I am feeling [Tired, Content, Stronger]
Wow, it's so unbelievably warm, even at 7:41 PM.
Despite having done hardly any work today, im quite tired. I think its both the heat and the mental fatigue from revision.
I've been a bit worried with myself regarding revision. Even though I have 4 exams in the next 4 days I cant bring myself to revise hard enough.
I've lost all motivation and focus. I don't feel at all how I did last year for my AS exams or in January for those modules, even though these are my finals!
Maybe I've burnt out.
Like people who work in The City do when they get to 40 and have made their millions.
Or maybe it will kick-in after I've actually had my first exam.
I hope.
I watched the match today, how great was that for the final pre-WC friendly. I couldn't help feeling sorry for the Reggae Boys though.
I've decided Im going to try and be a little more open about blogging my feelings and whatnot, like a certain someone said, "what is the blog, if not a shoulder?".
That was the original intention when I started ObAz, but it becomes harder when it becomes more than just a web log and your readers become more than strangers.
But the latter is a good thing, and I appreciate and am thankful for it.
Plus there was/is the (probably unnecessary) fear that somehow someone from reality will find it and recognise that Azuric is infact someone they know.
Mum has gone away for the weekend with my Aunt to my Grandmothers house. She'd been wanting to go for a while now and I think it will be good for her to take a break.

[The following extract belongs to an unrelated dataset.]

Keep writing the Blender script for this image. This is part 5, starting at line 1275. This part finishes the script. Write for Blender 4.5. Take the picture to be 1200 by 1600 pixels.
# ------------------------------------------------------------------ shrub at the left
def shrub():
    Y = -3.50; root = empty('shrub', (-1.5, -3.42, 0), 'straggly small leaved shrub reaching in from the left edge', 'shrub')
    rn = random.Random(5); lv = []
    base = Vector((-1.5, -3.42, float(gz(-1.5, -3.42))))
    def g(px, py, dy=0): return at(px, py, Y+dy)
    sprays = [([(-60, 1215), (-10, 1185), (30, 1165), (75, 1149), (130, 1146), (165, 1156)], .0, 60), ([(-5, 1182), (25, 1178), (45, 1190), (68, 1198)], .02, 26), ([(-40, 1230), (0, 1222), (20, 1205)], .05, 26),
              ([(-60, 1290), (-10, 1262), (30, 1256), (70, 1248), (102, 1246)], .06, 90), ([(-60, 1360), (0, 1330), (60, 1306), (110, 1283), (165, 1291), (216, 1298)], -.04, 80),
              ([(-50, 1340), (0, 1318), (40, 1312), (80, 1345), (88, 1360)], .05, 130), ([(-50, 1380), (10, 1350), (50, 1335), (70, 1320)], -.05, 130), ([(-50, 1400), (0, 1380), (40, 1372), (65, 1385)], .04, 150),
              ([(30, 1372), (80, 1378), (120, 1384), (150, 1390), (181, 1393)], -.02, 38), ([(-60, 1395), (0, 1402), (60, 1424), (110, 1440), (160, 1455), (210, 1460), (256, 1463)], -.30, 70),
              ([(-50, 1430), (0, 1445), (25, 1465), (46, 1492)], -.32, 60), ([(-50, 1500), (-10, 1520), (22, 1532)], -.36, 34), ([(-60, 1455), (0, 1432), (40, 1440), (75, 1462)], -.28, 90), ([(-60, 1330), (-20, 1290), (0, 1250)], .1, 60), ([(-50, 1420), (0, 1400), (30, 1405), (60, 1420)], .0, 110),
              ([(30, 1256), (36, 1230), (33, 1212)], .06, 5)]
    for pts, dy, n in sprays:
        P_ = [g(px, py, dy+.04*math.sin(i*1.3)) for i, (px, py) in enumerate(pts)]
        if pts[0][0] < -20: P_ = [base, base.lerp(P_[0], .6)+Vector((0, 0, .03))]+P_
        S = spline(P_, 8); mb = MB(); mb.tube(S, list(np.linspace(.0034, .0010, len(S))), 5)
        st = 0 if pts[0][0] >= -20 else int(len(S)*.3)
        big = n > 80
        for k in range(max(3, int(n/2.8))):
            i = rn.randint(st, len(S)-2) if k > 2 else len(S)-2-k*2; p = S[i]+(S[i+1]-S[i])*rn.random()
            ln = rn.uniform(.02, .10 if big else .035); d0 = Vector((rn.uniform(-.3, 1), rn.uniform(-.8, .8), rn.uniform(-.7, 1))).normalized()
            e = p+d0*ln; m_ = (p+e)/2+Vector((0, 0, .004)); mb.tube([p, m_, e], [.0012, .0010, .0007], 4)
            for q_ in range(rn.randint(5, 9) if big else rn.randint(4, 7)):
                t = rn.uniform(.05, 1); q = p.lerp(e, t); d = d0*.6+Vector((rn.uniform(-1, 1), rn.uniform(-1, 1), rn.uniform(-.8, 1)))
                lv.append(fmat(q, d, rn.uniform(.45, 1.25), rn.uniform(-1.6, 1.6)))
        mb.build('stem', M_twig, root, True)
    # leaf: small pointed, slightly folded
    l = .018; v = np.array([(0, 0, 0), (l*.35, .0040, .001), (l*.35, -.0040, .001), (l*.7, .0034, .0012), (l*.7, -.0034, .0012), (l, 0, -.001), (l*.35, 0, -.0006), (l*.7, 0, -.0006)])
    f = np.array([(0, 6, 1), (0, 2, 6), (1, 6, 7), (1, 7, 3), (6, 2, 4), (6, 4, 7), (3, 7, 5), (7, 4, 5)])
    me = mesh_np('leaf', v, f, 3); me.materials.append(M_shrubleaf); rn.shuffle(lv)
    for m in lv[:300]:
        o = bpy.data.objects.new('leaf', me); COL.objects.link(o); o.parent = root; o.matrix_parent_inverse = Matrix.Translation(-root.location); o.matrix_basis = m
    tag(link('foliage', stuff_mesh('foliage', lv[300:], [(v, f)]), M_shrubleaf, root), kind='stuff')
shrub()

My Sister has also gone away for the weekend, for a friends party at some club in central London.
I was invited.
Except im not 21, and I have A level exams.
Oh Joy!
Last night my Father, my Sister and I went out to eat as Mum had left, and we had an okay time. Despite dad being in a bad mood initially (tired from work no doubt), when we got there we had a general chit-chat and it was good. He asked me how my revision was going and which exams were coming up, and what my worst subject was.
I know he has good intentions, and despite the fact that I have uncles who take more interest in what I do, I know he means well.
I dont have the perfect father, fact. But I am lucky to have my dad. And the strength is in accepting life and what it throws at you, and dealing with it.
As everyone is away, its just the 2 of us in tonight, we've ordered a pizza, and then Im going to watch Get Rich or Die Trying because according to my Sister (of all people) its meant to be "really good in a gritty depressing sort of way".
Hmmm.
One shall see.
Bye for now.
1 Comments:
At 12:05 am, ferox said…
"I've been a bit worried with myself regarding revision. Even though I have 4 exams in the next 4 days I cant bring myself to revise hard enough."
I waited until the day before to study for my exams and it showed on two of them. I can't concentrate when it comes to studying. It's bad.